D’un côté, des engins de guerre du Hezbollah, terrifiants : « C’est fou ce que ces engins, quand on les voit de près, créent de dégâts. Et c’est fou le boucan qu’ils peuvent faire quand on ne dit plus rien et que l’on guette juste le bruit de leur trajectoire mêlé à celui du moteur de la voiture - choc sourd et sans fumée de la roquette tombée au loin ; détonation stridente, énervée, quand elle passe au-dessus des têtes ; vibration longue, tenue comme un point d’orgue, quand elle éclate à proximité et fait tout trembler autour de vous. ». Et de l’autre : « un véritable laboratoire de guerre où des savants-soldats déploient une intelligence optimale pour, le nez collé sur leurs écrans, tentant d’intégrer jusqu’aux plus impondérables données de terrain qui leur arrivent, calculer la distance de la cible, sa vitesse de déplacement ainsi que, last but not least, le degré de proximité d’éventuels civils dont l’évitement est, ici au moins, j’en témoigne, un souci prioritaire - et pourtant... ». Et pourtant, en effet, un Liban détruit, un demi-million de réfugiés, des catastrophes écologiques, probablement 700 morts à ce jour, bref des informations rapportées par de vrais journalistes qui font leur travail en prenant de vrais risques.
Quelle compréhension de la situation peut-on attendre d’une telle pseudo-analyse dévorée par un parti-pris aussi outrancier ? Que reste-t-il à « débattre » quand les arguments sont dissous dans un témoignage qui se prend aussi largement pour objet ?
Que BHL soutienne la politique du gouvernement israélien et contribue à son effort de guerre est un choix politique qui, à défaut d’être raisonnable, pourrait être raisonné. Mais qu’il soumette au « débat », avec le soutien du Monde, un tract de propagande, voilà qui en dit long sur l’intellectuel dont il s’agit et sur le journal qui le publie.
Patrick Champagne et Henri Maler, le 1er août 2006.

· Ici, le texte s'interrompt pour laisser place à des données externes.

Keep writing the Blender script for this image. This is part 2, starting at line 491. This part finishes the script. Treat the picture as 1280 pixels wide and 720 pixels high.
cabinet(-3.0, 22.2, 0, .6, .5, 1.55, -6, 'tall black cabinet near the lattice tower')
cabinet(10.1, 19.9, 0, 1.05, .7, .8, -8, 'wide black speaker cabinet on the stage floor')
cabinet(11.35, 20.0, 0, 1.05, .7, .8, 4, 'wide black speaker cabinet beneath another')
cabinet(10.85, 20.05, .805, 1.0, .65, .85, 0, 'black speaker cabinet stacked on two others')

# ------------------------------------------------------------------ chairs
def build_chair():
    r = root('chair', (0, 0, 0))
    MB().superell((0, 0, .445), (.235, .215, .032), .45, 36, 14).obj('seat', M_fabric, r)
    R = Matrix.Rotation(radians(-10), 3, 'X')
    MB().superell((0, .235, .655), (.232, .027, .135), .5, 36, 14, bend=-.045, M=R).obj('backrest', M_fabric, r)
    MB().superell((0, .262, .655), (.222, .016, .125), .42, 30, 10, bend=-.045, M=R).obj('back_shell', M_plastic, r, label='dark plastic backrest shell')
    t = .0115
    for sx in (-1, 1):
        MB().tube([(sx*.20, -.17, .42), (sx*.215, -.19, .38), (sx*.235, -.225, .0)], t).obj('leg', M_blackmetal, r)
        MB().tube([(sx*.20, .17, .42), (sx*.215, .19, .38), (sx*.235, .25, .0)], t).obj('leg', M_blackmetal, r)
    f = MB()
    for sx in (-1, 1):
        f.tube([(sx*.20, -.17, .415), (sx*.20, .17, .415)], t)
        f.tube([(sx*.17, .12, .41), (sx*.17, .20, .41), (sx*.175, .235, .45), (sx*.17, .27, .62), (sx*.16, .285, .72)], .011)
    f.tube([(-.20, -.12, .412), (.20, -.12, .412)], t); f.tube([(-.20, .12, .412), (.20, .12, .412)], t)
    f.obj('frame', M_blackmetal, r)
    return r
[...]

– Addendum : La méthode BHL [7] -. L’article de Bernard-Henri Lévy repose sur un certain nombre de procédés, toujours les mêmes, qu’il utilise depuis longtemps et qui lui permettent d’intervenir sur tous les conflits avec quasiment les mêmes mots et les mêmes stéréotypes (ou « schèmes de pensée », ...si l’on peut dire). Lors d’une journée d’études (organisée le 18 juin 2003 par le Centre de recherche en information spécialisée de l’Université de Paris 10 avec le concours de l’inathèque de France) qui était consacrée aux « intellectuels de médias », l’un des intervenants, Erwan Poiraud, pointait déjà la méthode BHL à propos d’une émission diffusée sur Arte le 20 septembre 2001 consacrée à l’Afghanistan après les attentats du 11 septembre [8]. Non seulement BHL assume le fait qu’il n’est pas un spécialiste ou un expert de quoi que ce soit, mais il affirme avec tout le culot qu’on lui connaît que c’est précisément ce qui fait sa force à lui. Contre la connaissance froide des experts, il revendique en effet une proximité avec les grands personnages (« Je ne suis pas un spécialiste de l’Afghanistan, mais je connaissais Massoud »). Il met aussi dans la balance les risques physiques qu’il aurait pris, lui, et sa présence sur le terrain, bravant courageusement tous les dangers. (« Moi, j’ai été , il y a deux ans, sur la ligne de front »). Et revendiquant fièrement sa collaboration avec Le Monde, il propose une explication passe-partout à partir de l’évocation du fascisme, mettant dans le même sac Milosevic, Khomeiny, Hitler et les talibans. Il ne manque pas d’évoquer le conflit yougoslave, Sarajevo et son rôle important. Il truffe enfin ses propos des mêmes citations de Malraux sur la guerre d’Espagne (« comme disait un grand écrivain français, Massoud faisait la guerre sans l’aimer ») que l’on retrouve à propos d’Amir Peretz : « Un ministre de la défense répondant si exactement au mot célèbre de Malraux sur ces commandants de miracle qui "font la guerre sans l’aimer" [...] » On pouvait donc savoir d’avance, dès 2001, ce que seraient ses prochains articles. Après son escapade en Israël, on sait encore mieux ce que seront les suivants.